We wish they were kinder and empathetic. Multiple shots foreshadow his loneliness by dimming the space in his physical proximity to create an illusion of him being inside a box in a dark space. The screenplay is built on the everyday acts, filled with recurring scenes of the protagonist being cornered. When the film opens, the conflict is set way beforehand. Xhafer is excluded from the office mailing list that prevents him from attending a meeting on time. Xhafer is unaware of an official trip being planned. His colleague, Urs, ignorant of him, paying no heeds to his words. His personal life, too, is taking a toll due to his insecurity. In the opening moments, we see his wife Nora (Sandra Hüller, restraining from expressing obvious emotional beats of a spouse with burgeoning tiresomeness, with ease) with a younger co-worker, and he grows paranoid about a possible affair. On the other hand, Xhafer is in a loveless sexual relationship with an Albanian Janitor in his office, nudging at the double standards.

Perspectives can be deceitful

For the most part, we see what the main character wants us to, resulting in one and a half hours of slow-burn drama that makes us impatient for the point where mental trauma finally transmutes into physical consequences. Something of that sort of does happen – involving imagery that is sure to gross out viewers with rat phobia, like Xhafer does – but it isn’t the kind of vigilante justice that one might root for. Undoubtedly, we want to see Xhafer earn the respect that he deserves, but the third act turns the tables around, by questioning the accuracy of the worldview we have built until that point through the protagonist’s perspective. This is when we realize that the world, surprisingly, is not as aloof as Xhefer painted it for us.

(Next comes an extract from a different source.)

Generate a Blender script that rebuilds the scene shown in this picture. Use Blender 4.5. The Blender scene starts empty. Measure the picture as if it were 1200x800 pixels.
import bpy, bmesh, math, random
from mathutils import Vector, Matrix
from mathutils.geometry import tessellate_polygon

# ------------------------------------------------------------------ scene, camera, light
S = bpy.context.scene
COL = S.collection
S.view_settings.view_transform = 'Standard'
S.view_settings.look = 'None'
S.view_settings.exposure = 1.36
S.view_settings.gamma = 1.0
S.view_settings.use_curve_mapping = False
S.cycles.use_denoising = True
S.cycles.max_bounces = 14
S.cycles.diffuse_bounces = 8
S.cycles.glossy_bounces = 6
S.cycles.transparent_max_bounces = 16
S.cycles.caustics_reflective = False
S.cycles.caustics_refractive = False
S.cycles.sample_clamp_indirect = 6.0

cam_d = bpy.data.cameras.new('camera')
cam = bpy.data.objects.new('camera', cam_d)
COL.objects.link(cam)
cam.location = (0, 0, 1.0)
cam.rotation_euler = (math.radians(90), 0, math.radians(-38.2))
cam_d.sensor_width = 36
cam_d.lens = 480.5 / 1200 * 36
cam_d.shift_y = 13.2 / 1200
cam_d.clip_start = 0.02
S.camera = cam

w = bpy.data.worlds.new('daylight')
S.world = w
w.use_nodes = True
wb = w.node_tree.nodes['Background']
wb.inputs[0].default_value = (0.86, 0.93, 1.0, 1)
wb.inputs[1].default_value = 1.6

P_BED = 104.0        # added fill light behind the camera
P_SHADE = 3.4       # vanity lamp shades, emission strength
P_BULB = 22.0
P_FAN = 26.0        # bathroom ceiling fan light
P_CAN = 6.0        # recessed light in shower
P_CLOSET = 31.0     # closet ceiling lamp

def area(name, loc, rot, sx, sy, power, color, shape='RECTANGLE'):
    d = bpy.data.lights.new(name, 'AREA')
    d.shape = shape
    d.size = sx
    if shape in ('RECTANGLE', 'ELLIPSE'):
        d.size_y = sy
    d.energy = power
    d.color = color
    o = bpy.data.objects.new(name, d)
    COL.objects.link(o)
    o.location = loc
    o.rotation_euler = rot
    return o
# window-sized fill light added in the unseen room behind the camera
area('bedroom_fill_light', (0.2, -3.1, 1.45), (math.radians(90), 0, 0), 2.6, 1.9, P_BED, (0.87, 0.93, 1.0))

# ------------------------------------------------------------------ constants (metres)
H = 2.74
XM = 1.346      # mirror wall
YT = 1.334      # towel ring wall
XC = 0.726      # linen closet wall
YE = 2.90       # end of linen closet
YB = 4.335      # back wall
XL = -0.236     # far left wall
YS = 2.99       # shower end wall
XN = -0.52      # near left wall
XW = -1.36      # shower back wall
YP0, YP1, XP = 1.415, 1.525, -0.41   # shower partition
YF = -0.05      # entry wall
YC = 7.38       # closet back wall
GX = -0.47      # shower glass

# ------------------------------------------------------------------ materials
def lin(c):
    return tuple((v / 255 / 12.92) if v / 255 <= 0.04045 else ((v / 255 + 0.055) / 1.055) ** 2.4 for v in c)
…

EUFF 2020: EXILE: Portrayal of Xenophobia, Deceived
source: EUFF

By exposing the deceiving prism of echelon, through the tiny character of the foreign janitor, the film breaks the indifference channeled towards Xhafer. However, it doesn’t discredit petty racist acts the protagonist has been subjected to. Racism is racism, regardless of its degree, but the film talks about how it affects people belonging to different classes. And it is done masterfully by acknowledging his privilege – both social and economical – by shifting focus towards the insignificant janitor, whose employment and citizenship, are at stake. The ending has ‘we are not in the same boat, we are in the same storm’ written all over it, and once again, we cannot disagree. It’s a film that manipulates and plays with our perspective, at times deceiving and sometimes, making us feel we are the bullies. All of this is accomplished by marrying simplistic, straightforward story-telling with terrific performances.

Exile: Conclusion

Exile requires a certain level of investment to procure the fruits of the third act, but will certainly leave you introspecting your life, provided you even remotely empathize with Xhafer.